Agar kita dapat memahami hakikat diri hidup sebagai manusia rajinlah secara teratur membacakan kitab sastra suci karya para resi. Dengan rajin membaca kitab-kitab sastra suci itu kita akan mendapatkan pencerahan diri secara bertahap sampai kitab benar-benar paham akan hakikat hidup di dunia ini. Dengan pemahaman itu seseorang akan dapat menyelenggarakan hidup ini lebih elegan tak mudah diombang-ambingkan oleh hiruk-pikuknya zaman Kali ini.
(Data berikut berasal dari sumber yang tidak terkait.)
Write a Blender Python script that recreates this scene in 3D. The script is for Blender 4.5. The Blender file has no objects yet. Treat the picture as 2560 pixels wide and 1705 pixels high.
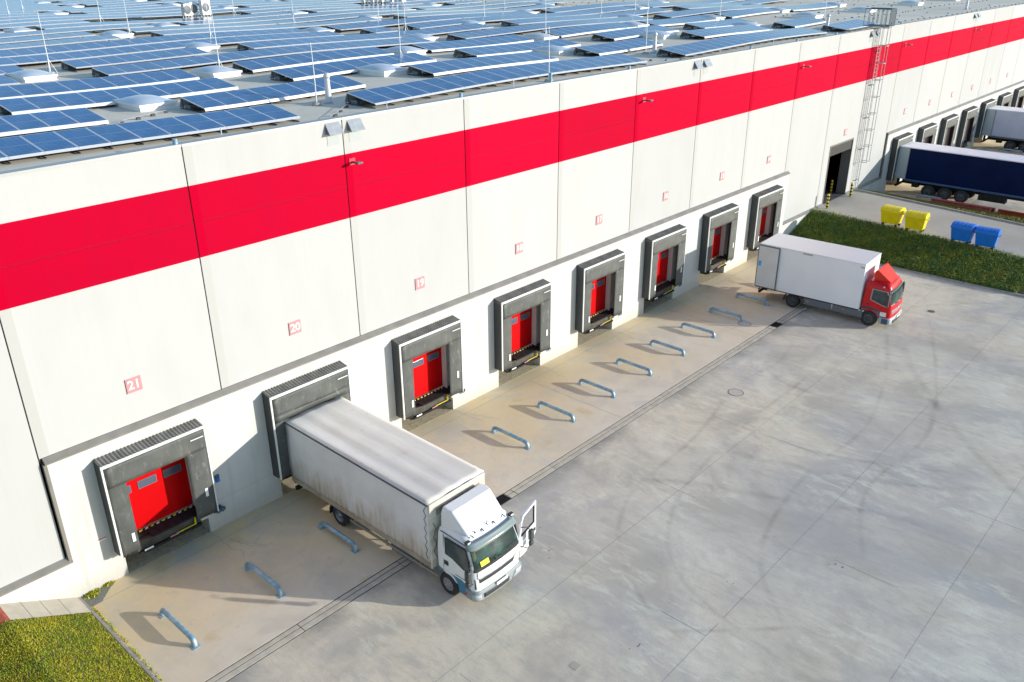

Patung Ida Bhatara Sinuhun memegang tempat air dan dililit oleh dua ekor naga memiliki makna Dewa Siwa kasihan melihat manusia dan alam di bumi mengalami musibah, maka diutuslah Dewa Tri Murti untuk menyelamatkan Bumi. Turun Dewa Brahma menjelma menjadi Naga Ananta Boga lalu masuk ke dalam tanah. Dewa Wisnu turun menjelma menjadi Naga Basuki. Kepala Naga Basuki itu menjadi laut, ekornya menjadi gunung. Dewa Iswara turun menjelma menjadi Naga Tatsaka, yaitu naga yang bersayap terus terbang memasuki udara atau lapisan angkasa. Dengan turunnya Dewa Brahma menjadi Naga Ananta Boga, maka tanah pun menjadi gembur dan subur. Kepala Naga Basuki masuk ke laut menggerakkan air laut sampai menguap menjadi mendung kemudian menurunkan hujan. Hujan pun ditampung oleh gunung sebagai perwujudan ekor Naga Basuki sebagai penjelmaan Dewa Wisnu. Gunung sebagai tempat menyimpan air hujan kemudian baru akan dialirkan ke danau, mata air, dan sungai. Setelah aliran itu sampai di masing-masing tempat tadi, barulah manusia dan makhluk hidup lainnya dapat memanfaatkan air itu untuk kehidupan. Naga Tatsaka mengibas-ibaskan sayapnya menimbulkan desauan angin yang dapat menyejukkan makhluk hidup di bumi ini. Peran ketiga naga ini yang tak lain adalah penjelmaan Dewa Tri Murti sungguh besar
Ada pula sumber lain yang memberikan kita suatu tuntunan tentang bagaimana menghormati air sebelum kita akan memberdayakannnya, yaitu dalam kitab Mahabarata kisah tentang Bima Ruci. Bima diperintahkan Sang Guru Drona untuk mencari Tirta Amrta di tengah samudra. Dalam perjalanan mencari tirta amrta itu, Bima banyak menemukan rintangan seperti perlawanan yang dilakukan oleh Raksasa Rukmuka dan Rukmakala. Dalam pengembaraannya yang tiada gentar di samudra luas, Bima dililit oleh Naga raksasa, sehingga samudra pun menjadi lautan darah. Oleh karena ketekunan, keberanian, dan bhakti pada gurunya, akhirnya Bima menemukan tirta amrta itu.